* EXERCISE BRIEF
Up to and including the line with "return m, t, t.nodes['Principled BSDF']", please set down the entries below exactly, starting from the first line.

Entries with scene source code:
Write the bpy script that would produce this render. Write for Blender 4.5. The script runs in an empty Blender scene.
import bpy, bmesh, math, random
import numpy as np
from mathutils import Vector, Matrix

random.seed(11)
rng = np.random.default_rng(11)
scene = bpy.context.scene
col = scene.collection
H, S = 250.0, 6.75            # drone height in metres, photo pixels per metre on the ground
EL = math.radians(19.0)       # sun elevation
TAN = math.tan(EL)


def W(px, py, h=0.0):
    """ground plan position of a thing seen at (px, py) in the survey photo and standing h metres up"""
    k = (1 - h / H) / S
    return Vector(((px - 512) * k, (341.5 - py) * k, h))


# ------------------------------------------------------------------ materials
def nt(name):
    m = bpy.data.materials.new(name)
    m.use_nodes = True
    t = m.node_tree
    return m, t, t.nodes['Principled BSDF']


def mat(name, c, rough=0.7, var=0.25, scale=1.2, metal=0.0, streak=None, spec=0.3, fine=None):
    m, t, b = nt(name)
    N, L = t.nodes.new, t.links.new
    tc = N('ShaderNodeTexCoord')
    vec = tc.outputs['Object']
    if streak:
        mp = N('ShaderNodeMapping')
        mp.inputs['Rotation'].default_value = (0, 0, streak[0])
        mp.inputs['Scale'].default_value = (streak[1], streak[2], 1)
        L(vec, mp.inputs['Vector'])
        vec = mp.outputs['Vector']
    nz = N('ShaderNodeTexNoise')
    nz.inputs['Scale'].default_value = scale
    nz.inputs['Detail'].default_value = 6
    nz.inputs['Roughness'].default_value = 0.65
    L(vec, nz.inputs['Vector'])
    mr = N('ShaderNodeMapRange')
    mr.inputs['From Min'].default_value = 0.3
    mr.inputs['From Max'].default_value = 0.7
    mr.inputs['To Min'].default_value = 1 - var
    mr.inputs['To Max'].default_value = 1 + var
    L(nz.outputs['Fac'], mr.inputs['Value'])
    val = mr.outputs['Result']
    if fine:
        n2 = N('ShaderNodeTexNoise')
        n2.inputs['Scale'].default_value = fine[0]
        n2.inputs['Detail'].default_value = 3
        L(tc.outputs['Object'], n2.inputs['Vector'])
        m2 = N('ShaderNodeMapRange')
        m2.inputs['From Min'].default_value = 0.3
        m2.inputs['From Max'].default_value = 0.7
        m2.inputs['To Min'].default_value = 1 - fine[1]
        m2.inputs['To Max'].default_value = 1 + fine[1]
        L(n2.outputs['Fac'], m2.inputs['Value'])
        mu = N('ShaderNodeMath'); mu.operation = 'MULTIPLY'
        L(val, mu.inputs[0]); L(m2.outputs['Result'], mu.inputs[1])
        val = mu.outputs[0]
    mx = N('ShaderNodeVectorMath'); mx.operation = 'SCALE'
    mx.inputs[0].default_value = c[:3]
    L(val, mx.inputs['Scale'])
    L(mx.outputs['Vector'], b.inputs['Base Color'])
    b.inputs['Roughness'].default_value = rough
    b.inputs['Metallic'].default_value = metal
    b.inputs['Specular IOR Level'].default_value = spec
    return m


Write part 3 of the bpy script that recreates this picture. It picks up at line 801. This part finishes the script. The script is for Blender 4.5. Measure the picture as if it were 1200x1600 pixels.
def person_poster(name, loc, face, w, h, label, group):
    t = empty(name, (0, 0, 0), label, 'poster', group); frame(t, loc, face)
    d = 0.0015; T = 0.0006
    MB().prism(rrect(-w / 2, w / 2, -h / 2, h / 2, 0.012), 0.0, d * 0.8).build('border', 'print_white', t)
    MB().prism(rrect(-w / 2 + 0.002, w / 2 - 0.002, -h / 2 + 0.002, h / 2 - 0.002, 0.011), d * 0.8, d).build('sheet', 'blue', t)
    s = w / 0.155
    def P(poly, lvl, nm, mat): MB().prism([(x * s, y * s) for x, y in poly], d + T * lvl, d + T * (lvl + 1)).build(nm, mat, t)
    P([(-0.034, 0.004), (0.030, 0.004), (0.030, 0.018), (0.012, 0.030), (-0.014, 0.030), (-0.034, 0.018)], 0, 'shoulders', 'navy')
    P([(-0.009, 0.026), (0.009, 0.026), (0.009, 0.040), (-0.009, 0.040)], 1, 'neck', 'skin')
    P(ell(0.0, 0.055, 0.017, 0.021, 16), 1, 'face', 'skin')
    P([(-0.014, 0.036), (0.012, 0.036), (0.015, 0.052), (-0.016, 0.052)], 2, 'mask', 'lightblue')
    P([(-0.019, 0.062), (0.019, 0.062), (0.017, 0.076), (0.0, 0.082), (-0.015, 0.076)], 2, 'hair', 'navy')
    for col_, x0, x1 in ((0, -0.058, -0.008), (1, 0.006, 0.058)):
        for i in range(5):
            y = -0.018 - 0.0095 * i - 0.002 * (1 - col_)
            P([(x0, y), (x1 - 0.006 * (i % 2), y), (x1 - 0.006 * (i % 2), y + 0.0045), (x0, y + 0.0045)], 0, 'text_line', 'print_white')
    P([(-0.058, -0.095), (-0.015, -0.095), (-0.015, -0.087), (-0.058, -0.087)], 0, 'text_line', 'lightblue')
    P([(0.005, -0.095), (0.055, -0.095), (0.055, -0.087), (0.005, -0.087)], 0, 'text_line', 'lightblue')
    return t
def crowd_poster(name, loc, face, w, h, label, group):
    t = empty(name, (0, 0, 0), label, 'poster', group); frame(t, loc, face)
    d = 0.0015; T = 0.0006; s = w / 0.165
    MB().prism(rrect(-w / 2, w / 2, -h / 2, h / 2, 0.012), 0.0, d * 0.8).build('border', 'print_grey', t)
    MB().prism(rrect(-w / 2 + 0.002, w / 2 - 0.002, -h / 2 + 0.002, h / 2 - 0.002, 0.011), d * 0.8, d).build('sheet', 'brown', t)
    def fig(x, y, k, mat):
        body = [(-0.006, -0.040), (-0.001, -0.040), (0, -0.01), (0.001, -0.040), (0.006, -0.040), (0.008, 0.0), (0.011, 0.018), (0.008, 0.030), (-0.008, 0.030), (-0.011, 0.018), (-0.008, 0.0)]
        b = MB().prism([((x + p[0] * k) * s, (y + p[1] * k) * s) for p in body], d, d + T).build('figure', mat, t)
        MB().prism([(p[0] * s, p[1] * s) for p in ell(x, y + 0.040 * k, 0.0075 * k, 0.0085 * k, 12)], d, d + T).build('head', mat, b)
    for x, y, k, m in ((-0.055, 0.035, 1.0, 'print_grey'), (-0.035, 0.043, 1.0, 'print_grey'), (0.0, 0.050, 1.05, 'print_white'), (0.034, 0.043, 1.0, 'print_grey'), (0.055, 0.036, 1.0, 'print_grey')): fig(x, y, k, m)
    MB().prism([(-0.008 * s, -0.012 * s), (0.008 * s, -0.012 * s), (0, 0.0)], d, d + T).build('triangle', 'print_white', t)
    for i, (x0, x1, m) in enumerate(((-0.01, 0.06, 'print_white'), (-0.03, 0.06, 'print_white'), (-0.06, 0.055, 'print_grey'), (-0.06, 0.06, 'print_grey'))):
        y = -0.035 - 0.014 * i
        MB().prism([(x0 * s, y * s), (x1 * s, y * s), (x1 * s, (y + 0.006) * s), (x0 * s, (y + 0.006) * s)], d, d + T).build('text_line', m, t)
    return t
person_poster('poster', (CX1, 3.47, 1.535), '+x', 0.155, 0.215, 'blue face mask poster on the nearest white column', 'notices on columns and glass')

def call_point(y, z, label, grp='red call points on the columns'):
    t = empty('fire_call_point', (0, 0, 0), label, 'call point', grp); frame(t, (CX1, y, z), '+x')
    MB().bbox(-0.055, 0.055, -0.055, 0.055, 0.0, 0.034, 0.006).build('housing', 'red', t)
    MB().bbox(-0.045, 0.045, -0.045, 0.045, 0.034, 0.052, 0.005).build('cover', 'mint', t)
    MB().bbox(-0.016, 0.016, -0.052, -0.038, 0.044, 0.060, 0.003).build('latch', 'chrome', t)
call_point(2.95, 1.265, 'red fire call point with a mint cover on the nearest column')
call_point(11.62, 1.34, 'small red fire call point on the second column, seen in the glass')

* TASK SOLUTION
Write the bpy script that would produce this render. Write for Blender 4.5. The script runs in an empty Blender scene.
import bpy, bmesh, math, random
import numpy as np
from mathutils import Vector, Matrix

random.seed(11)
rng = np.random.default_rng(11)
scene = bpy.context.scene
col = scene.collection
H, S = 250.0, 6.75            # drone height in metres, photo pixels per metre on the ground
EL = math.radians(19.0)       # sun elevation
TAN = math.tan(EL)


def W(px, py, h=0.0):
    """ground plan position of a thing seen at (px, py) in the survey photo and standing h metres up"""
    k = (1 - h / H) / S
    return Vector(((px - 512) * k, (341.5 - py) * k, h))


# ------------------------------------------------------------------ materials
def nt(name):
    m = bpy.data.materials.new(name)
    m.use_nodes = True
    t = m.node_tree
    return m, t, t.nodes['Principled BSDF']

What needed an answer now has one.